Ir. Muhammad Umar Alkatiri
Sebagian besar penganut Islam di Indonesia, mengikuti ‘madzhab’ Islam Liberal. Setidaknya bila dilihat dari dua hal. Pertama, mereka yang mampu menampung energi keshalihan dan energi kemaksiatan sekaligus. Kedua, mereka yang menolak formalisasi syari’at Islam.
Para petinggi negara, sejak zaman Soekarno hingga anaknya, adalah penganut ‘madzhab’ Islam Liberal yang sejati. Mereka menampung energi keshalihan, dan menyalurkannya melalui aktivitas shalat Jum’at, shalat Ied, menunaikan ibadah haji.
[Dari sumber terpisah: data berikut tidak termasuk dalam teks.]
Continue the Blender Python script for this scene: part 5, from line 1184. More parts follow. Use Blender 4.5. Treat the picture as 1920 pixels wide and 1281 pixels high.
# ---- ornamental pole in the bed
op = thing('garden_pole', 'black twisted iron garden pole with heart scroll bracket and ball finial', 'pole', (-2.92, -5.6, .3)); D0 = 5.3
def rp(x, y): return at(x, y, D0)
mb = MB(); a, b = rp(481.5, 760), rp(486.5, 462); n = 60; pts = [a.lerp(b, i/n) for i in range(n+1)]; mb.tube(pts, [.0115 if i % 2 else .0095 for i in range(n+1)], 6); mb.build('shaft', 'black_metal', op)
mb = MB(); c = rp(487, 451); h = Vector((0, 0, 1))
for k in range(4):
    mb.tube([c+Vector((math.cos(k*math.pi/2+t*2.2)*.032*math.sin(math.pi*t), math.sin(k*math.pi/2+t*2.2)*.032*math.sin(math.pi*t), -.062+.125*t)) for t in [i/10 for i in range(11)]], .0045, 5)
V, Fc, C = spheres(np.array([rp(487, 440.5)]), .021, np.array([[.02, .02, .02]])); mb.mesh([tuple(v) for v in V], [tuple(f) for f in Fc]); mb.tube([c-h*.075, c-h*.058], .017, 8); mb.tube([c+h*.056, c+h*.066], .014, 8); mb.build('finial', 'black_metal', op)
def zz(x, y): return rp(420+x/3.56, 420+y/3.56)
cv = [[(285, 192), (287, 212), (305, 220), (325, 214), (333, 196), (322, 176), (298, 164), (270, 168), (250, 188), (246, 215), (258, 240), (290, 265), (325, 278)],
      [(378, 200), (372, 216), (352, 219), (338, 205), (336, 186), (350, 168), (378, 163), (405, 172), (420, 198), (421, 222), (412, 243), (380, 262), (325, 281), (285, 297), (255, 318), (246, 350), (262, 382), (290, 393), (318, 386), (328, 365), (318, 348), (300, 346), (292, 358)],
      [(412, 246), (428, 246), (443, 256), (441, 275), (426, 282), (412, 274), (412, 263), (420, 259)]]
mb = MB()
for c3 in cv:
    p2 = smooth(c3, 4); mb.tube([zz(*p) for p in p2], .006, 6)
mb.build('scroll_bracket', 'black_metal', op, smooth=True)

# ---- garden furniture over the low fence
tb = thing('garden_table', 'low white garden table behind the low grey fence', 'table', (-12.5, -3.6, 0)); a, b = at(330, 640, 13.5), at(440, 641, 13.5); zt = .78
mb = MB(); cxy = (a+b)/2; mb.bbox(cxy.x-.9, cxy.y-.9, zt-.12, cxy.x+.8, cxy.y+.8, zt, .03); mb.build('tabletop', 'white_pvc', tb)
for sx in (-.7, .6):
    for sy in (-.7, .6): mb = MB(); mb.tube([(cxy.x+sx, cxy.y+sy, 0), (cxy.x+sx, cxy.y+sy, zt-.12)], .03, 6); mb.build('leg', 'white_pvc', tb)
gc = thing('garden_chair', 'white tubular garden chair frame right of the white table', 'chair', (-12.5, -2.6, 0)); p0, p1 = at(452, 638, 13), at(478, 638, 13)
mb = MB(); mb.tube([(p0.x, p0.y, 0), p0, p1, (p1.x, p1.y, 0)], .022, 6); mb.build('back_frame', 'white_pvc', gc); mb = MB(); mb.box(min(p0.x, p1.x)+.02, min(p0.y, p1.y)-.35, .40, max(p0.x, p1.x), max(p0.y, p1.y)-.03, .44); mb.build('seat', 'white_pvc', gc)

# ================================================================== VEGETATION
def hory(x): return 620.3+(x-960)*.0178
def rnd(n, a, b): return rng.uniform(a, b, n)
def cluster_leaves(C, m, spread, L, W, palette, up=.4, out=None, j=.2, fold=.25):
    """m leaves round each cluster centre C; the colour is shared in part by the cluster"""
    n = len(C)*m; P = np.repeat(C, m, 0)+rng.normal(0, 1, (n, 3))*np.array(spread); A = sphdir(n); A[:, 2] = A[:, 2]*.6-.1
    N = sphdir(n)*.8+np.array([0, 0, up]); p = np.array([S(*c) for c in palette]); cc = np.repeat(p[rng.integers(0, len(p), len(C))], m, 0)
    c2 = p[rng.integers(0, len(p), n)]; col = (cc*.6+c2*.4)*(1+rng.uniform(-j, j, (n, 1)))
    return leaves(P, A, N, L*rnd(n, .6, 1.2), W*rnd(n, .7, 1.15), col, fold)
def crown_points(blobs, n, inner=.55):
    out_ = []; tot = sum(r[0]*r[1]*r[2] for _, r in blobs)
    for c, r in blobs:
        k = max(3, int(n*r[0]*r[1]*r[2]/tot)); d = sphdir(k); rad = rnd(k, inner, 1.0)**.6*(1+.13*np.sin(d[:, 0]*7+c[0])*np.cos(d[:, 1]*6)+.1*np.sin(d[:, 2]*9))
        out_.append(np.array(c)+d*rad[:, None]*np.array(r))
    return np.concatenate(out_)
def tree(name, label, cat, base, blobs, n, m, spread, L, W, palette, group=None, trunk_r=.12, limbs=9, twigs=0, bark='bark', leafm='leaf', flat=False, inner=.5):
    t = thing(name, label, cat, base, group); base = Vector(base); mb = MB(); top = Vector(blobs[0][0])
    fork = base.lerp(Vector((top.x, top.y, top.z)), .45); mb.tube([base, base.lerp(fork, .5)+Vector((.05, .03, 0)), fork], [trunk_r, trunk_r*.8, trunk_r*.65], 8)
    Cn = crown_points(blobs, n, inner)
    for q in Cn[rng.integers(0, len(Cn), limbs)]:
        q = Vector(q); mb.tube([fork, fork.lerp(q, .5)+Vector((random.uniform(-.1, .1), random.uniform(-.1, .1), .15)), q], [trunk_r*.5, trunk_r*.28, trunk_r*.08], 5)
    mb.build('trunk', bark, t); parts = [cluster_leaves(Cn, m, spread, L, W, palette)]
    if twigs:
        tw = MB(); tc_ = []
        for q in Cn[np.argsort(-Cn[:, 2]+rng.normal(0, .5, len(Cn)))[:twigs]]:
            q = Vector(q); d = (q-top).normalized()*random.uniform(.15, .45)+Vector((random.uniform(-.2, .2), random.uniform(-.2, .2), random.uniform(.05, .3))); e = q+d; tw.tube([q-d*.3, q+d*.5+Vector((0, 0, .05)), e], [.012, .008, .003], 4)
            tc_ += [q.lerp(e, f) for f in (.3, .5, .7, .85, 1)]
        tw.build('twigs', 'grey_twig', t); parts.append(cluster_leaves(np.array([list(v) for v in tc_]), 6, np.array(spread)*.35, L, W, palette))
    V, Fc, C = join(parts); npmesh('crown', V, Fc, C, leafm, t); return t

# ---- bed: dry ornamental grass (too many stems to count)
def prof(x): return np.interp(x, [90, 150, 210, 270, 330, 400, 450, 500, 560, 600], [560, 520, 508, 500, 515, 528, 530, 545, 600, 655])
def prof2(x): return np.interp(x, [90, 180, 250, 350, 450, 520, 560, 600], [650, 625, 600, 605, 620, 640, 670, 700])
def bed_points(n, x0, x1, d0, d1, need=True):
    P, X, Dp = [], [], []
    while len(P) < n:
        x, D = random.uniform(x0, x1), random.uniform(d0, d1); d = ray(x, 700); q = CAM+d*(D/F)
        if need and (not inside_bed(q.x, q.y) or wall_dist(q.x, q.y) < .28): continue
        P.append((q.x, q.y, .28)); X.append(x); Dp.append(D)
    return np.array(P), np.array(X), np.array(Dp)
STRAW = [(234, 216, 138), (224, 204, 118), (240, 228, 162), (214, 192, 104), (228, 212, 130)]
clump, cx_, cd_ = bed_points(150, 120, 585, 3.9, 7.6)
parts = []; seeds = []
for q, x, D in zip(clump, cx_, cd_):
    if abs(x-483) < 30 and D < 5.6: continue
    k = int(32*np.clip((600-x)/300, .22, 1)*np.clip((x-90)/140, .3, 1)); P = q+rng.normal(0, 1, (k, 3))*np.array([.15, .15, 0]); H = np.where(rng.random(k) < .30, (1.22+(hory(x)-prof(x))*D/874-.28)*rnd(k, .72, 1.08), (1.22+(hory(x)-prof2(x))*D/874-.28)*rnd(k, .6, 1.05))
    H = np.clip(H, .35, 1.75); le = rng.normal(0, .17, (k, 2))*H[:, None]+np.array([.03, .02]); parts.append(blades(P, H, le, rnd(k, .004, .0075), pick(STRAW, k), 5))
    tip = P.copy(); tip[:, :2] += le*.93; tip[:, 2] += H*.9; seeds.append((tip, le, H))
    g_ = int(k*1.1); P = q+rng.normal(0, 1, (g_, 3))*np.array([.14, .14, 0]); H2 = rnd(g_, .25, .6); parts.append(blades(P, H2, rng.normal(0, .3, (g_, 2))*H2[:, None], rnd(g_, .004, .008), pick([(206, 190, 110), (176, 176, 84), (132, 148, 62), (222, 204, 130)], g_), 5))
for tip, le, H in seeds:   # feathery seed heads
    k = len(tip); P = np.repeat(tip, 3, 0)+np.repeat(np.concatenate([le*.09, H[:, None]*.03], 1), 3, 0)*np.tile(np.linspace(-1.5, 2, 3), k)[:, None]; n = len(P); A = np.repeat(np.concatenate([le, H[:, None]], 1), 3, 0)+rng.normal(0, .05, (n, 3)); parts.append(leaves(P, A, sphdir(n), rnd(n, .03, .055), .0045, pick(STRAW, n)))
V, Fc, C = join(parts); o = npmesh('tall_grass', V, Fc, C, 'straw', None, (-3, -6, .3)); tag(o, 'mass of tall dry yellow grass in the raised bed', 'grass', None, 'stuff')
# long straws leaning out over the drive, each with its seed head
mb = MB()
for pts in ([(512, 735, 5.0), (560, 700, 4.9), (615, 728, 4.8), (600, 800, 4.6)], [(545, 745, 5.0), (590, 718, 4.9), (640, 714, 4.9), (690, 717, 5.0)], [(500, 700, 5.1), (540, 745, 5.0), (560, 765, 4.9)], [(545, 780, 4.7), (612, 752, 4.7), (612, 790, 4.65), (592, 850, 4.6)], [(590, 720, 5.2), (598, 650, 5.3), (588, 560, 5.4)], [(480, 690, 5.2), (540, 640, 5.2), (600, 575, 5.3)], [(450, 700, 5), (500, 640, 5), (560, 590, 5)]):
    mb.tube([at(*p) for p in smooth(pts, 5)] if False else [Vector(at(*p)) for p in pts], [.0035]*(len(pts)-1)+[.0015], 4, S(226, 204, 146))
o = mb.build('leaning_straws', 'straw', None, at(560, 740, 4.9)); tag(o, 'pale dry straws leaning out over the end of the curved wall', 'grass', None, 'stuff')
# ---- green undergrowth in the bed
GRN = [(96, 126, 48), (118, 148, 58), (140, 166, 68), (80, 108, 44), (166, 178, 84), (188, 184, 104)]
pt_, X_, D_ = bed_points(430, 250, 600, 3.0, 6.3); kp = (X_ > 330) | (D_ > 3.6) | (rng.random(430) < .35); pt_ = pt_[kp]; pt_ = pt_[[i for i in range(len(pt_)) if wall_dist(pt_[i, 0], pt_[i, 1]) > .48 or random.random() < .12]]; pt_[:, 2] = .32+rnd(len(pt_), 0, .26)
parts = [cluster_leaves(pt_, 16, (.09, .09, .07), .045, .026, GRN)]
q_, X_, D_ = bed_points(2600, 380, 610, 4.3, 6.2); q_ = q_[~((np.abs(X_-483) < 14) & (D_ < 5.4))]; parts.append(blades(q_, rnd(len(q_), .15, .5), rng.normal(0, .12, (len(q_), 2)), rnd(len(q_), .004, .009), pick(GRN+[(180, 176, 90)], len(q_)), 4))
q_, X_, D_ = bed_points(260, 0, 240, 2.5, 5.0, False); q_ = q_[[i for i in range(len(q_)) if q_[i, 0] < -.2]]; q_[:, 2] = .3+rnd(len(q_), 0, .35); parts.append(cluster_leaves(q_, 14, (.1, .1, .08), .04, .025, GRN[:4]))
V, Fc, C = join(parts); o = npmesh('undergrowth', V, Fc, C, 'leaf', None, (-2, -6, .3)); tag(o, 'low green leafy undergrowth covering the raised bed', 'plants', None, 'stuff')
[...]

Pada saat bersamaan, mereka menampung dan menyalurkan energi kemaksiatan, dengan melakukan korupsi, berzinah, pergi ke dukun dan sebagainya.
Sudah tentu mereka menolak syari’at Islam, karena bila syari’at Islam diterapkan, mereka tidak bisa lagi mempraktekkan motto “shalat jalan terus, korupsi, zinah dan pergi ke dukun juga jalan…
Lucunya, ketika mereka menolak syari’at Islam, pada saat bersamaan mereka menjalankan syari’at-syari’at agama lain, seperti syari’at agama Yahudi yang membolehkan mengambil riba (bunga bank) terhadap non Yahudi. Padahal, mereka semua tidak beragama Yahudi.
Dengan mudah, kita dapat bertemu dengan para penganut ‘madzhab’ Islam Liberal. Di kantor-kantor (pemerintah dan swasta), di terminal-terminal (termasuk bandara dan pelabuhan), di rumah sakit, di pesantren, di berbagai lembaga keagamaan, kepemudaan, sosial, bahkan di tempat pelacuran.
Ada sebuah ‘kisah’, tentang seorang pelacur kelas bawah yang setelah semalaman melayani tamunya, ketika adzan shubuh menggema dari sebuah mesjid yang tak jauh dari tempatnya berpraktek, ia minta izin kepada tamunya, “… kang, apakah urusan kita sudah selesai? Kalau sudah, saya mau mandi junub untuk menunaikan shalat shubuh…”
Sang pelacur adalah representasi dari pengikut ‘madzhab’ Islam Liberal. Ia dengan sempurna mampu menampung energi keshalihan dan energi kemaksiatan sekaligus, di dalam satu tubuh.